**WHAT TO DO**
Repeat exactly the lines between and including those that contain "Write part 3" and "tag(o, 'thin pipe". Output no other line.

**SOURCE RECORDS**
┄┄┄┄┄┄┄┄┄┄

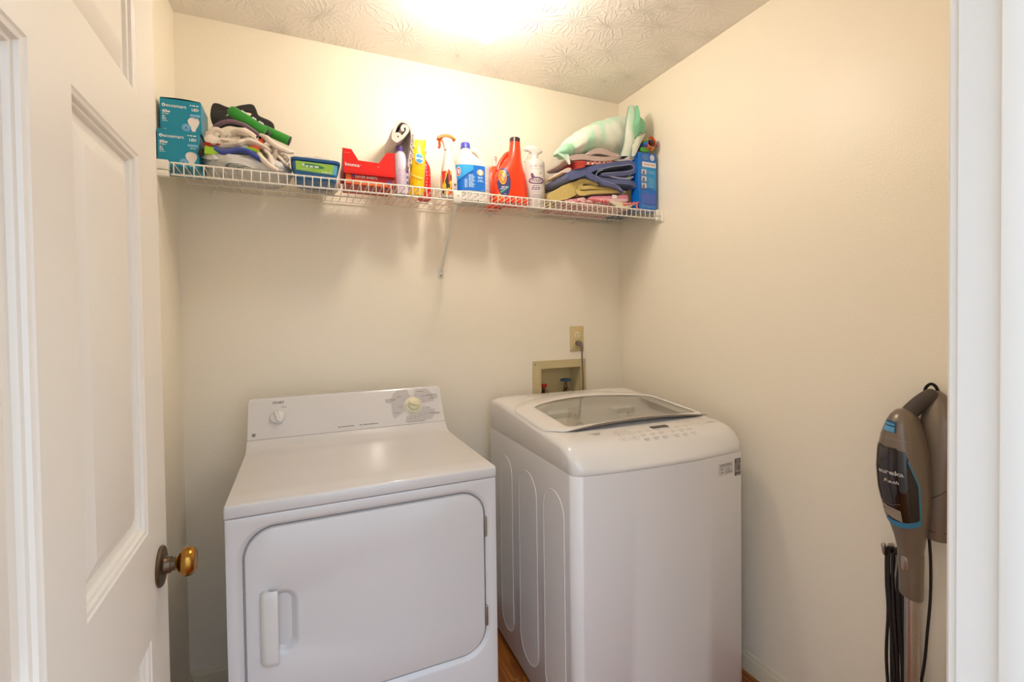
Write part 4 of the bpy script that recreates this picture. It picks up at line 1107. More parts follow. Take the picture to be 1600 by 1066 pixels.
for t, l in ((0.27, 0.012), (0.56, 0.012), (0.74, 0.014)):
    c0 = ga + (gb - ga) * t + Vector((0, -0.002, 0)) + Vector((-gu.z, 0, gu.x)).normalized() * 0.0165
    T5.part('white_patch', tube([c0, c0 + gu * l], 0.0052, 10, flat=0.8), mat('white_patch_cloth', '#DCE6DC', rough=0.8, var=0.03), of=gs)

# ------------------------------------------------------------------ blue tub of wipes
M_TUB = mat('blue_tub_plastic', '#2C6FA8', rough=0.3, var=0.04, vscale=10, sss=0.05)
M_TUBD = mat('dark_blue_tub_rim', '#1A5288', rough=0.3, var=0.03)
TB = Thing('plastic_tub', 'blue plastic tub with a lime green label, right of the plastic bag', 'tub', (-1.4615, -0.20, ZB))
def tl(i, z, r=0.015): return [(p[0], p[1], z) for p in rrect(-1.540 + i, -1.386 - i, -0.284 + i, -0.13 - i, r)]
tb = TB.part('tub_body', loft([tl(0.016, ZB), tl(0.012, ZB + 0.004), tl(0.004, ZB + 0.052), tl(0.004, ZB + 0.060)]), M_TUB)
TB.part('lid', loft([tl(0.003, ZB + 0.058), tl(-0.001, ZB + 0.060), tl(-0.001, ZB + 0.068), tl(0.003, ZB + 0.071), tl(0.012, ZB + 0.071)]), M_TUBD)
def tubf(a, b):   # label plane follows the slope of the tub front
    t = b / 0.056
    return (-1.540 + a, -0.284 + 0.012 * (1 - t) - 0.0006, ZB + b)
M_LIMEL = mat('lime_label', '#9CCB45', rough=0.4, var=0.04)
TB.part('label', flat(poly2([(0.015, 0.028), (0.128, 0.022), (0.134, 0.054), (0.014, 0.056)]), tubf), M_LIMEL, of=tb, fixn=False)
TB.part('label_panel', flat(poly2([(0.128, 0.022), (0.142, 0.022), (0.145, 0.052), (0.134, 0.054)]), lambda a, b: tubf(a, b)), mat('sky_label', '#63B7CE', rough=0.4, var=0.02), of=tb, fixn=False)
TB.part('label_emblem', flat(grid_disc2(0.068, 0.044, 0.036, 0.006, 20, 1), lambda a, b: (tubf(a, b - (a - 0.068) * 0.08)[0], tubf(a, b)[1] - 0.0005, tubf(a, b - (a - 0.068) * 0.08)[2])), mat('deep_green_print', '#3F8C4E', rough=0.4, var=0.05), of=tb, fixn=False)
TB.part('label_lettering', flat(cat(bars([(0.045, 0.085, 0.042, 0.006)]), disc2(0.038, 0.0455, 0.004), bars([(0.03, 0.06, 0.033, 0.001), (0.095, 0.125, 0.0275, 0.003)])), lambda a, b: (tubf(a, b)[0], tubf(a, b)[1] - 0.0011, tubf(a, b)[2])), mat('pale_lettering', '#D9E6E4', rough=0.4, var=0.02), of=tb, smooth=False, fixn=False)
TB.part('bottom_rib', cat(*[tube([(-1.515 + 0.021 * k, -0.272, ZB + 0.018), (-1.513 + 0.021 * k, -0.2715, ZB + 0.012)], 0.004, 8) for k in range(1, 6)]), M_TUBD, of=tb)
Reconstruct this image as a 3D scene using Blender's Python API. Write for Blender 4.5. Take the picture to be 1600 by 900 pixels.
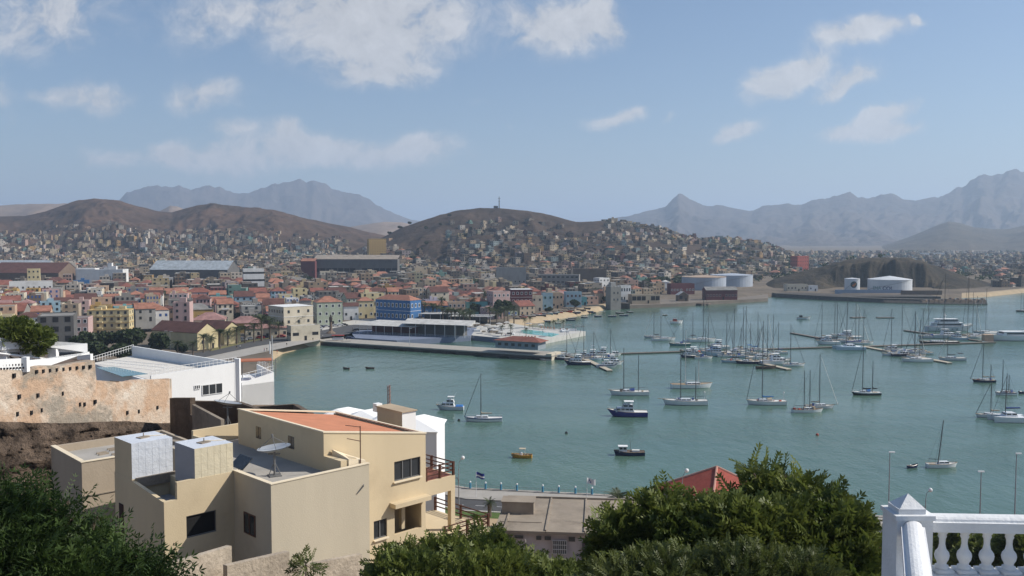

┄┄┄┄┄┄┄┄┄┄

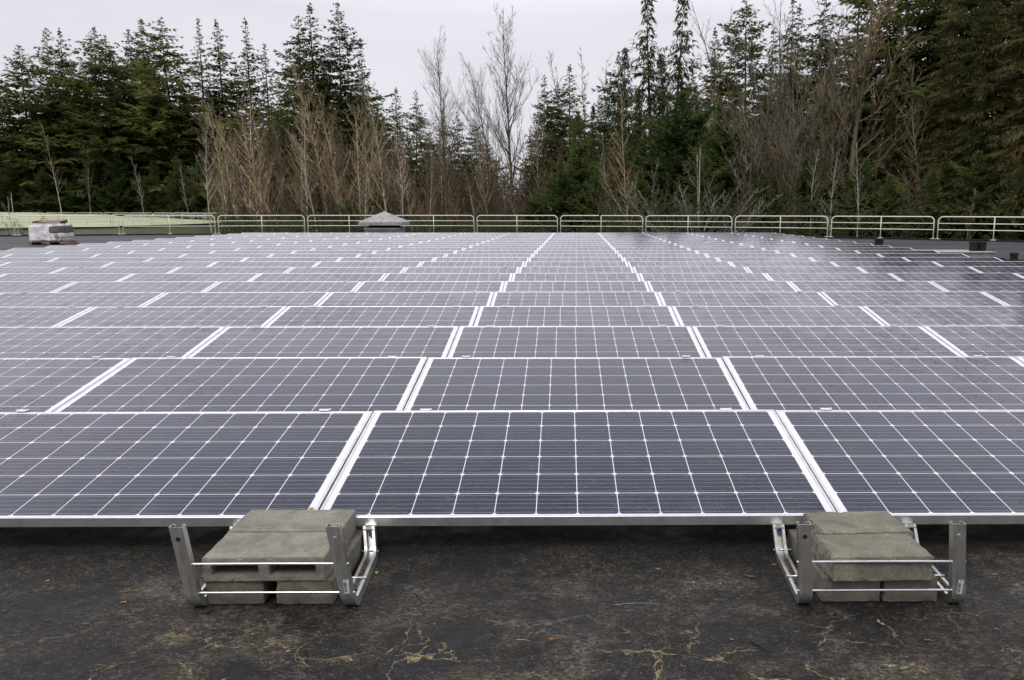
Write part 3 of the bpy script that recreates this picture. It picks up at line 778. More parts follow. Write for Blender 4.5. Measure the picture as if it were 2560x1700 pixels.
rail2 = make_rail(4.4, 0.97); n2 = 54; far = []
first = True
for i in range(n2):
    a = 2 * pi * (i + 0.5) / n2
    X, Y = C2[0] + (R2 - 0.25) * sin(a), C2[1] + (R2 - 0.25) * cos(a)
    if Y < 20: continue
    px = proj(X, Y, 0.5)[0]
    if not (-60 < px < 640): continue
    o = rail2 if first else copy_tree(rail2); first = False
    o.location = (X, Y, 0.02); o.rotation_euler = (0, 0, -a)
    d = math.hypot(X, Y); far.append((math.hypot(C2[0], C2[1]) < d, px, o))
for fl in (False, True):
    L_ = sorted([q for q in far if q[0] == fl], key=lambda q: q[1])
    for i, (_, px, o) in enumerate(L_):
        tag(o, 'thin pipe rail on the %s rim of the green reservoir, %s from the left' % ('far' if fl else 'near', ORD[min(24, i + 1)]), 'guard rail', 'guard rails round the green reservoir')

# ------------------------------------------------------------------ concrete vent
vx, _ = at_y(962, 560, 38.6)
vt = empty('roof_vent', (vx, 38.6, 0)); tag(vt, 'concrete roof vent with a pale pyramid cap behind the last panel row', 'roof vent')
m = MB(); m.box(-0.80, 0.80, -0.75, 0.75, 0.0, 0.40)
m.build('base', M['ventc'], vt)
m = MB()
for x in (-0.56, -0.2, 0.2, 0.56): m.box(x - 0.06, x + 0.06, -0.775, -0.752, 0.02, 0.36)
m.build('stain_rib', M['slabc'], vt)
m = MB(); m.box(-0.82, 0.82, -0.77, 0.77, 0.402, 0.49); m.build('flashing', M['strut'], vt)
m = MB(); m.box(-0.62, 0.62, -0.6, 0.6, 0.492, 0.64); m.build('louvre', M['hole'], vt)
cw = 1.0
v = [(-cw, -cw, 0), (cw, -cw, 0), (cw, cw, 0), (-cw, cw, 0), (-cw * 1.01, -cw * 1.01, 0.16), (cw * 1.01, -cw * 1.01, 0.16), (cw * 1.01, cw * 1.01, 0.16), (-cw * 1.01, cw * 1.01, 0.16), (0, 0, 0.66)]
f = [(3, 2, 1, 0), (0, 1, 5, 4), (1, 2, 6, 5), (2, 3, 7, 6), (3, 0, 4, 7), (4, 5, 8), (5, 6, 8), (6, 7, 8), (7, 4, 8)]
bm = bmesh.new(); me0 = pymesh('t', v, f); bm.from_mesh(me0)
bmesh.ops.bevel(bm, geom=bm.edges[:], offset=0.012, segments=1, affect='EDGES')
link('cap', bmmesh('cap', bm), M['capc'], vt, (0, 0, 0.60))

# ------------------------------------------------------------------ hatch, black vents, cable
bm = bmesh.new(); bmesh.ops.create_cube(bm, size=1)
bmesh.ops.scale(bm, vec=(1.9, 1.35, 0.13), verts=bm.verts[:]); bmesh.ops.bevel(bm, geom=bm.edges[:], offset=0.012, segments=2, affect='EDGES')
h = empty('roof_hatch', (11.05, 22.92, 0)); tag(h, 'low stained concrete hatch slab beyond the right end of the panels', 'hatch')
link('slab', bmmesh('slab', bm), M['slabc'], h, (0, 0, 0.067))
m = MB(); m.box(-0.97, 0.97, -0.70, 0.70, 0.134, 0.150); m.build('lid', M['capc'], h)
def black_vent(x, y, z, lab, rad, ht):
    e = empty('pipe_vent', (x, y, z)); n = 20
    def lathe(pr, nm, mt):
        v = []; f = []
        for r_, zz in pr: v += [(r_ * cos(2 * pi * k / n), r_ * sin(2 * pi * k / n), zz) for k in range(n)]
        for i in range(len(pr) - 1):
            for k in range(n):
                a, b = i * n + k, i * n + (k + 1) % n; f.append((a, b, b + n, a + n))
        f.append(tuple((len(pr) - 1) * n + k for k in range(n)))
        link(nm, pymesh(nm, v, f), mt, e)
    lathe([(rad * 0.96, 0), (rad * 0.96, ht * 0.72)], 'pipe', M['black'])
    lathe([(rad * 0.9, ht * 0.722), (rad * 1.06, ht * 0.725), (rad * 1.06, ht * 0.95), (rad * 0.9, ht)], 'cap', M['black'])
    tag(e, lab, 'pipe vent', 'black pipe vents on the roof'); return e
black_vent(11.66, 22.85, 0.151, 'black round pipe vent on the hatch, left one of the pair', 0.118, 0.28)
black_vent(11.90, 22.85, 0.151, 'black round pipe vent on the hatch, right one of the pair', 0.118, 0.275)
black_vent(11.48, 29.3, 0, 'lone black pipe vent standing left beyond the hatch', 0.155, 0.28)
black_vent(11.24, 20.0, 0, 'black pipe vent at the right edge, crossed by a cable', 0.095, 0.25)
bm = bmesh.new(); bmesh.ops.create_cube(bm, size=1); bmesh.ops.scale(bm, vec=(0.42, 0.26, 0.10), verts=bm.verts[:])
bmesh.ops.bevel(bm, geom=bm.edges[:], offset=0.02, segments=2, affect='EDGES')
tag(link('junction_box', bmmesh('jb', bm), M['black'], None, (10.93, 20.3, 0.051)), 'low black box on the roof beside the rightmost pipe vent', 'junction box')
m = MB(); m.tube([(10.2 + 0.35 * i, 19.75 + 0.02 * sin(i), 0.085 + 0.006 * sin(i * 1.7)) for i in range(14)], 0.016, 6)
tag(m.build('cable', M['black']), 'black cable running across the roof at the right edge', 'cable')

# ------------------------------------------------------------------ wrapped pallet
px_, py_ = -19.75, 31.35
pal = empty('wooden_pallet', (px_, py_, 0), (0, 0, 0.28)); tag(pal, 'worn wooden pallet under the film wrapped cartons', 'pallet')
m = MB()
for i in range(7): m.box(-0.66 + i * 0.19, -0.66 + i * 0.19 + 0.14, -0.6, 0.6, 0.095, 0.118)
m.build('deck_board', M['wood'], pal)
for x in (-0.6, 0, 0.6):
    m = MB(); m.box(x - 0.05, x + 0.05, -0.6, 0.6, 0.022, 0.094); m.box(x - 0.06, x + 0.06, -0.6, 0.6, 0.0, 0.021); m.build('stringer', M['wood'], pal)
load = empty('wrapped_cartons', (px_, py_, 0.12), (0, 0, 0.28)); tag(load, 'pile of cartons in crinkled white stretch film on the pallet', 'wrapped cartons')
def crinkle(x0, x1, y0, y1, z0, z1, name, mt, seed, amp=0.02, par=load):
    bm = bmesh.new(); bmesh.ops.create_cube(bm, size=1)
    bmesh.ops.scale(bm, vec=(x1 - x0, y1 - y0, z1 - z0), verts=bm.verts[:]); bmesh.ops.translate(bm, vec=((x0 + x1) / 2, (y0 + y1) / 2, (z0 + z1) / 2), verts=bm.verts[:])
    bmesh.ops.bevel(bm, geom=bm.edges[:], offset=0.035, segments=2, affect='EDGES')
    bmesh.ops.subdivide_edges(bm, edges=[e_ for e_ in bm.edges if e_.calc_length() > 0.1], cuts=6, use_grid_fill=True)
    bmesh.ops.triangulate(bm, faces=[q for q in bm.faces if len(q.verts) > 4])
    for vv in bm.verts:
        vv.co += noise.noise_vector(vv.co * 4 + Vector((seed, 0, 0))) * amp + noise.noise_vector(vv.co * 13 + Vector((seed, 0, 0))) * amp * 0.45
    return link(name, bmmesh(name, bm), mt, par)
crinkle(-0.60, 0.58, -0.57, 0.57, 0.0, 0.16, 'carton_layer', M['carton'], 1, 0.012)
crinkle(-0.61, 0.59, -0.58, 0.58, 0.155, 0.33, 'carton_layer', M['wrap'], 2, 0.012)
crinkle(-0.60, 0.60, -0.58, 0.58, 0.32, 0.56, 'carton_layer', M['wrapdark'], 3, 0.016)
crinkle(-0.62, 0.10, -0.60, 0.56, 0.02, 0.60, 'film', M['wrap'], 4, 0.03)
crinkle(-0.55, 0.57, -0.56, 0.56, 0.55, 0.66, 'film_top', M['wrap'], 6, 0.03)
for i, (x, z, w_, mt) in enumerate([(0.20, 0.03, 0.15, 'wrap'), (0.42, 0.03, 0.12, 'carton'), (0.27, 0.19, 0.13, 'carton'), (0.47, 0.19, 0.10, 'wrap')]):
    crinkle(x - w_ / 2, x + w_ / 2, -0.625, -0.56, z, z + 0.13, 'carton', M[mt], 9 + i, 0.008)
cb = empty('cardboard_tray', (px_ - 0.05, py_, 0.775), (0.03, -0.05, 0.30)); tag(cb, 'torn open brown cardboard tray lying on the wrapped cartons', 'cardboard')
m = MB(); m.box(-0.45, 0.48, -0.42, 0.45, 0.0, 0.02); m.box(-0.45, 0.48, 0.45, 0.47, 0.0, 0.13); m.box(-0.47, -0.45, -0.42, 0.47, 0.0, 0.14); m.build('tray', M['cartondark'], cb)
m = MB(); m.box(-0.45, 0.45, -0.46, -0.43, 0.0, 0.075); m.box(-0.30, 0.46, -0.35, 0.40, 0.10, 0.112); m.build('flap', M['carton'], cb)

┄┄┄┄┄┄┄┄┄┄

**THE ANSWER**
Write part 3 of the bpy script that recreates this picture. It picks up at line 778. More parts follow. Write for Blender 4.5. Measure the picture as if it were 2560x1700 pixels.
rail2 = make_rail(4.4, 0.97); n2 = 54; far = []
first = True
for i in range(n2):
    a = 2 * pi * (i + 0.5) / n2
    X, Y = C2[0] + (R2 - 0.25) * sin(a), C2[1] + (R2 - 0.25) * cos(a)
    if Y < 20: continue
    px = proj(X, Y, 0.5)[0]
    if not (-60 < px < 640): continue
    o = rail2 if first else copy_tree(rail2); first = False
    o.location = (X, Y, 0.02); o.rotation_euler = (0, 0, -a)
    d = math.hypot(X, Y); far.append((math.hypot(C2[0], C2[1]) < d, px, o))
for fl in (False, True):
    L_ = sorted([q for q in far if q[0] == fl], key=lambda q: q[1])
    for i, (_, px, o) in enumerate(L_):
        tag(o, 'thin pipe rail on the %s rim of the green reservoir, %s from the left' % ('far' if fl else 'near', ORD[min(24, i + 1)]), 'guard rail', 'guard rails round the green reservoir')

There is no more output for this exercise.